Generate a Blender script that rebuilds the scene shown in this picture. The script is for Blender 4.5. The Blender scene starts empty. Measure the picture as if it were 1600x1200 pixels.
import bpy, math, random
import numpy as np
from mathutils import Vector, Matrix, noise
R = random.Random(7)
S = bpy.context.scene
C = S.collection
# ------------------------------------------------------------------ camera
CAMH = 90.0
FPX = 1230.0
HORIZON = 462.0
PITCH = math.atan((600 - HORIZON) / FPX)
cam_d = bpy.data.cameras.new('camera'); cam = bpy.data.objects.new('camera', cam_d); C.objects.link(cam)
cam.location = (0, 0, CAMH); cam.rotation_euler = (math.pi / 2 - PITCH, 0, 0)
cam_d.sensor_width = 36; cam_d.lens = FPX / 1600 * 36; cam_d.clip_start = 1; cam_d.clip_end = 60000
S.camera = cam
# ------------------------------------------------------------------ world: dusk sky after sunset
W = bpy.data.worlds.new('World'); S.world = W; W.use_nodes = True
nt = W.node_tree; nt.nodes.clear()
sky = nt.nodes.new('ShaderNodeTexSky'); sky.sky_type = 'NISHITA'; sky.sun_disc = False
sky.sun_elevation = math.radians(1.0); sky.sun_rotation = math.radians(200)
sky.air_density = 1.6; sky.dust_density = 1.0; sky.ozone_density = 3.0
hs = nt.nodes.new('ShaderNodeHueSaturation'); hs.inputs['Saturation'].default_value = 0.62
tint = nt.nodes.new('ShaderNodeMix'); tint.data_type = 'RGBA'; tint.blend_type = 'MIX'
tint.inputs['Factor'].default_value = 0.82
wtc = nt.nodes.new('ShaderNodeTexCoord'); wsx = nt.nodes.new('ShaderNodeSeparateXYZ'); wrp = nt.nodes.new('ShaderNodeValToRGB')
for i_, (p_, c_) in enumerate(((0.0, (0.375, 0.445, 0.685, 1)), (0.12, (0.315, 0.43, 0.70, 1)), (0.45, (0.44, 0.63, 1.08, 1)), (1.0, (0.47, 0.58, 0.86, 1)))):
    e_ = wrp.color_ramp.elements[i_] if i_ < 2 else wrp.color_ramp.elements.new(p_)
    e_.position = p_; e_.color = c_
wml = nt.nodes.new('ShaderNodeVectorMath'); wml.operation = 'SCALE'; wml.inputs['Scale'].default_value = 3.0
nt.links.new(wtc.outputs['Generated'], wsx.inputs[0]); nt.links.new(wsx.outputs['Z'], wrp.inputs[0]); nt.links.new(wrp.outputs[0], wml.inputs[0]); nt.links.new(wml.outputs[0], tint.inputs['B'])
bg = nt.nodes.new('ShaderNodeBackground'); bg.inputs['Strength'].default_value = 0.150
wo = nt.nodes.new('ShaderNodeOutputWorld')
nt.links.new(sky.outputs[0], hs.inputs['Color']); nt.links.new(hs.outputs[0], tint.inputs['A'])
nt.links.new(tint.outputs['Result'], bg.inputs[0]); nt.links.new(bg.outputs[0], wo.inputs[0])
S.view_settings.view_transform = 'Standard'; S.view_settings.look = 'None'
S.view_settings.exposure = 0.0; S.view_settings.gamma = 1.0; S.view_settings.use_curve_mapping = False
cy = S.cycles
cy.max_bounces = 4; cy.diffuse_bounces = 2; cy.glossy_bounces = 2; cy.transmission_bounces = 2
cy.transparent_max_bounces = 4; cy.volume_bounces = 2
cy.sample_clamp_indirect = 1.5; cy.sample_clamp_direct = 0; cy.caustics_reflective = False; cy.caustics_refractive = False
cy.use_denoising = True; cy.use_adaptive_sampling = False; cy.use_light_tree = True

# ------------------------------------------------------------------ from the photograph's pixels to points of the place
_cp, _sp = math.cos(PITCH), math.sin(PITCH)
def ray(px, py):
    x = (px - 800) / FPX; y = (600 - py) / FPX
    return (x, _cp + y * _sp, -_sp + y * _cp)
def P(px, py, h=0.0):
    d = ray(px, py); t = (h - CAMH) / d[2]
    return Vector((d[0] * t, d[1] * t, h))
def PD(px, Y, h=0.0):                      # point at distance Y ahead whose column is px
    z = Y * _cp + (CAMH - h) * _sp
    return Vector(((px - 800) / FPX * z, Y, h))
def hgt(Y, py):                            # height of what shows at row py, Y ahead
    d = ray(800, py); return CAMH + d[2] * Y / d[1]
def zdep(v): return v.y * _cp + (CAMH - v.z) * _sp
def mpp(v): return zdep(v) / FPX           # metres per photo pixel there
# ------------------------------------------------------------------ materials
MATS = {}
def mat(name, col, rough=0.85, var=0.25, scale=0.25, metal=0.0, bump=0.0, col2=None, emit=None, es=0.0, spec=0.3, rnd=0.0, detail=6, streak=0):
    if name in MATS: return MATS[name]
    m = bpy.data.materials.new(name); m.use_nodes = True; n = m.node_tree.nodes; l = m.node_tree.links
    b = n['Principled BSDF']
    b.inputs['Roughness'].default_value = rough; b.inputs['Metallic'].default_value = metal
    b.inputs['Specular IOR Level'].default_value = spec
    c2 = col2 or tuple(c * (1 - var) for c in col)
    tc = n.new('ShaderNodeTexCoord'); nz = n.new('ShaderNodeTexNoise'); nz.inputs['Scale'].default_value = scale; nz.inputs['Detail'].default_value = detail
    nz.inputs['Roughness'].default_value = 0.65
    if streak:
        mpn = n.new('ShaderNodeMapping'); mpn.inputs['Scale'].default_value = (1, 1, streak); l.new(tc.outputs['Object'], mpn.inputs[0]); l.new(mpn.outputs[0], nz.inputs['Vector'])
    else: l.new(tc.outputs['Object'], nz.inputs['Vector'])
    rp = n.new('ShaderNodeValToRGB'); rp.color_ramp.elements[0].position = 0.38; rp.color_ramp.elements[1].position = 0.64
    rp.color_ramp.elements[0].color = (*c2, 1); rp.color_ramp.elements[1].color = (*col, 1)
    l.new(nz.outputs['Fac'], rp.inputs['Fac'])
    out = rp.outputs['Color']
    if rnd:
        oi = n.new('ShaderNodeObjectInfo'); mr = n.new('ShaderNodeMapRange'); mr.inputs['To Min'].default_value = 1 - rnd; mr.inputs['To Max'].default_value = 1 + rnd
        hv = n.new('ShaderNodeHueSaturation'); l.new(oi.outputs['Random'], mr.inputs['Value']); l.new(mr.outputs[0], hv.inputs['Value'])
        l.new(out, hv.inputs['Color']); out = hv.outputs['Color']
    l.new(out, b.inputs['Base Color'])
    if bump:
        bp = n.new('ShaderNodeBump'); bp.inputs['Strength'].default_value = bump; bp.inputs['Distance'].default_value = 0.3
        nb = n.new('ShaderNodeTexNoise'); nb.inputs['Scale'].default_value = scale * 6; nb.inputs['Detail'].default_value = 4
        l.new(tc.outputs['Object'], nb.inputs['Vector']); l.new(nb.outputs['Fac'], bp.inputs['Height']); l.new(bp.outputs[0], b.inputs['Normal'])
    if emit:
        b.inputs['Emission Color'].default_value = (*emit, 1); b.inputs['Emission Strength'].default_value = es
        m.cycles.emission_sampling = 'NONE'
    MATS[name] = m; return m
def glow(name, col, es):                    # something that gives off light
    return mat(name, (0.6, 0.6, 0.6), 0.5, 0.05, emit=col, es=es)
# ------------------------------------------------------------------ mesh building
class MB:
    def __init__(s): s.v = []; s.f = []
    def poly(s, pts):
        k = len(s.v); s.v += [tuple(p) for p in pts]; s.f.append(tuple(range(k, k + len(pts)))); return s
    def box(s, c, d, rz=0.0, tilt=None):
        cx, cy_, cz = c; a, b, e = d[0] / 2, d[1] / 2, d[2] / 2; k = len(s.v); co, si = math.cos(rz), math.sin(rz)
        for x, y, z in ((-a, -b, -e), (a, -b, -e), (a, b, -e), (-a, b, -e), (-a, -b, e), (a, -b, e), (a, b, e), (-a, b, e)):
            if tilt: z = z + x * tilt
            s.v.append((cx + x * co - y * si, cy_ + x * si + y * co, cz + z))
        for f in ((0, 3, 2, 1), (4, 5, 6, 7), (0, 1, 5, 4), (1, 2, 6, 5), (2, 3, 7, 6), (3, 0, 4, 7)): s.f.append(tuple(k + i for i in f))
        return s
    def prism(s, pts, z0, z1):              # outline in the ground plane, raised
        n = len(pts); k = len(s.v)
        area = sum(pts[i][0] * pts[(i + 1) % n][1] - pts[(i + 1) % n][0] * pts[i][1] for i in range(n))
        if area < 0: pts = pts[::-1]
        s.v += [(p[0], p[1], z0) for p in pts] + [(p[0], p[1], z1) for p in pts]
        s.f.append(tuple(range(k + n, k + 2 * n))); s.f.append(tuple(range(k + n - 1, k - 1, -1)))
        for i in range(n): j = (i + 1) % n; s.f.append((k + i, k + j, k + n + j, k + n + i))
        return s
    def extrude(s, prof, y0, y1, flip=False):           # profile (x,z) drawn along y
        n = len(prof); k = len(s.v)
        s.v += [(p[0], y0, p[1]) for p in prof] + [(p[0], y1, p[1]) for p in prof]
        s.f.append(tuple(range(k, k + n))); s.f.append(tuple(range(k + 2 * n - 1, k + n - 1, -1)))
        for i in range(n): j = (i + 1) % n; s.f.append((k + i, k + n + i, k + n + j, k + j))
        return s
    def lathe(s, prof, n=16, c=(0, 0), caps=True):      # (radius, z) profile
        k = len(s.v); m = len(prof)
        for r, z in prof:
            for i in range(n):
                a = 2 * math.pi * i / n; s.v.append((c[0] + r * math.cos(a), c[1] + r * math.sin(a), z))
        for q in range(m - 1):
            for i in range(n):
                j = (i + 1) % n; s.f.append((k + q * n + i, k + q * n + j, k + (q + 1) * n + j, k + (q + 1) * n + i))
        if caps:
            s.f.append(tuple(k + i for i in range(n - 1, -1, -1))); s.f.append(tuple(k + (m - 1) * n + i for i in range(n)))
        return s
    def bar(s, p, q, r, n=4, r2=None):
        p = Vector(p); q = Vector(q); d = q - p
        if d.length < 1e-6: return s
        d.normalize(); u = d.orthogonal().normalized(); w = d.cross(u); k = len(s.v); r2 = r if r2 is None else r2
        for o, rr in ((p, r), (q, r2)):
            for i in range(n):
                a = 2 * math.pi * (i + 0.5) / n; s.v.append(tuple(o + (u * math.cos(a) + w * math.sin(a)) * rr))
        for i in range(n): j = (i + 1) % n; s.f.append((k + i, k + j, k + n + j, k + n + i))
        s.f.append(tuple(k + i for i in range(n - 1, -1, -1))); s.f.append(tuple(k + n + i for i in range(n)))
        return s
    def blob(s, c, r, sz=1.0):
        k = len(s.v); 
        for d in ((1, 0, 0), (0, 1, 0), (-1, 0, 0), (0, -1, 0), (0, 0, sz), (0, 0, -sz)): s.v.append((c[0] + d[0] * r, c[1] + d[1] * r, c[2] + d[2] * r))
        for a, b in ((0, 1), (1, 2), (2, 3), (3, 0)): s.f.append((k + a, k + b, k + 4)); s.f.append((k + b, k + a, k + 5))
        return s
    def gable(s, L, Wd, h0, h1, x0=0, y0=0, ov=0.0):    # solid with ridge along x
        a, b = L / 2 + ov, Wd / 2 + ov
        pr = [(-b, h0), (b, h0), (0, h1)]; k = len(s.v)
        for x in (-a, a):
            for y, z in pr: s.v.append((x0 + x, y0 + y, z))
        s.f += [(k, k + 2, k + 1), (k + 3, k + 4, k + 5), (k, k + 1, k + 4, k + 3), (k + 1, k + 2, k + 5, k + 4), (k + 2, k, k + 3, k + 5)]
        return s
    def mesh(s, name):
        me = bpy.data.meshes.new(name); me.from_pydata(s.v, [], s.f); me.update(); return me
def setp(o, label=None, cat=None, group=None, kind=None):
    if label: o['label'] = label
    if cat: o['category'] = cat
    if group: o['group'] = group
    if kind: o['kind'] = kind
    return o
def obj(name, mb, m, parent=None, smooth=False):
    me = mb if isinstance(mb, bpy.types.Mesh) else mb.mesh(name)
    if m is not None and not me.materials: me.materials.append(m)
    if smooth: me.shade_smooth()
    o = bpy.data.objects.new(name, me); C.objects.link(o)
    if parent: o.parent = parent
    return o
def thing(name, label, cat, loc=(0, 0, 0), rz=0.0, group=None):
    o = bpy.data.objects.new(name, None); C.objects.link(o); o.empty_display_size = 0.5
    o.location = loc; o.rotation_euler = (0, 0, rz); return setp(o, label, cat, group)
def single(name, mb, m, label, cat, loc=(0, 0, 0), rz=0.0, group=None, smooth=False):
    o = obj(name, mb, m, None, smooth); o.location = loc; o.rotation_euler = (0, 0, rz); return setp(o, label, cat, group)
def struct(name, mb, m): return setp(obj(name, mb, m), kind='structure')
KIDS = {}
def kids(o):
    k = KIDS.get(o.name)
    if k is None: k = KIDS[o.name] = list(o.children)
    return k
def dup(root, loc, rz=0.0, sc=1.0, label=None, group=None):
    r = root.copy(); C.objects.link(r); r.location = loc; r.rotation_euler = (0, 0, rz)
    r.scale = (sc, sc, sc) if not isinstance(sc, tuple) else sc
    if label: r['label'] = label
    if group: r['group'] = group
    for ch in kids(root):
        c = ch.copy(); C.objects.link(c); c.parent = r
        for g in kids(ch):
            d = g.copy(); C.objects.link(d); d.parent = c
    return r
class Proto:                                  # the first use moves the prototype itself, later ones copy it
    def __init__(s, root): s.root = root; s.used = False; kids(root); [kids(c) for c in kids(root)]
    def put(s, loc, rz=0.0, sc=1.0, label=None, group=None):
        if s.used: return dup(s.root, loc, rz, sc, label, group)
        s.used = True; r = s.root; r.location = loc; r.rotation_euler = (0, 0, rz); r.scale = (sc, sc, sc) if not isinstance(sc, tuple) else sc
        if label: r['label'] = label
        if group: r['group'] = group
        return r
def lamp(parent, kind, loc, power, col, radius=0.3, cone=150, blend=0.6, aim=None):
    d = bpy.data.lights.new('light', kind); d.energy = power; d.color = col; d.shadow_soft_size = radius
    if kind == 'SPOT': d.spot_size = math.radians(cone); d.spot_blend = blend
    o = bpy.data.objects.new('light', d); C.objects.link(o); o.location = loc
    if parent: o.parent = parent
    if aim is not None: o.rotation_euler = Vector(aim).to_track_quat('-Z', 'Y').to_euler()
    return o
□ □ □
Given task: From the listing above, pick out every line containing "that".

In response:
Generate a Blender script that rebuilds the scene shown in this picture. The script is for Blender 4.5. The Blender scene starts empty. Measure the picture as if it were 1600x1200 pixels.
def glow(name, col, es):                    # something that gives off light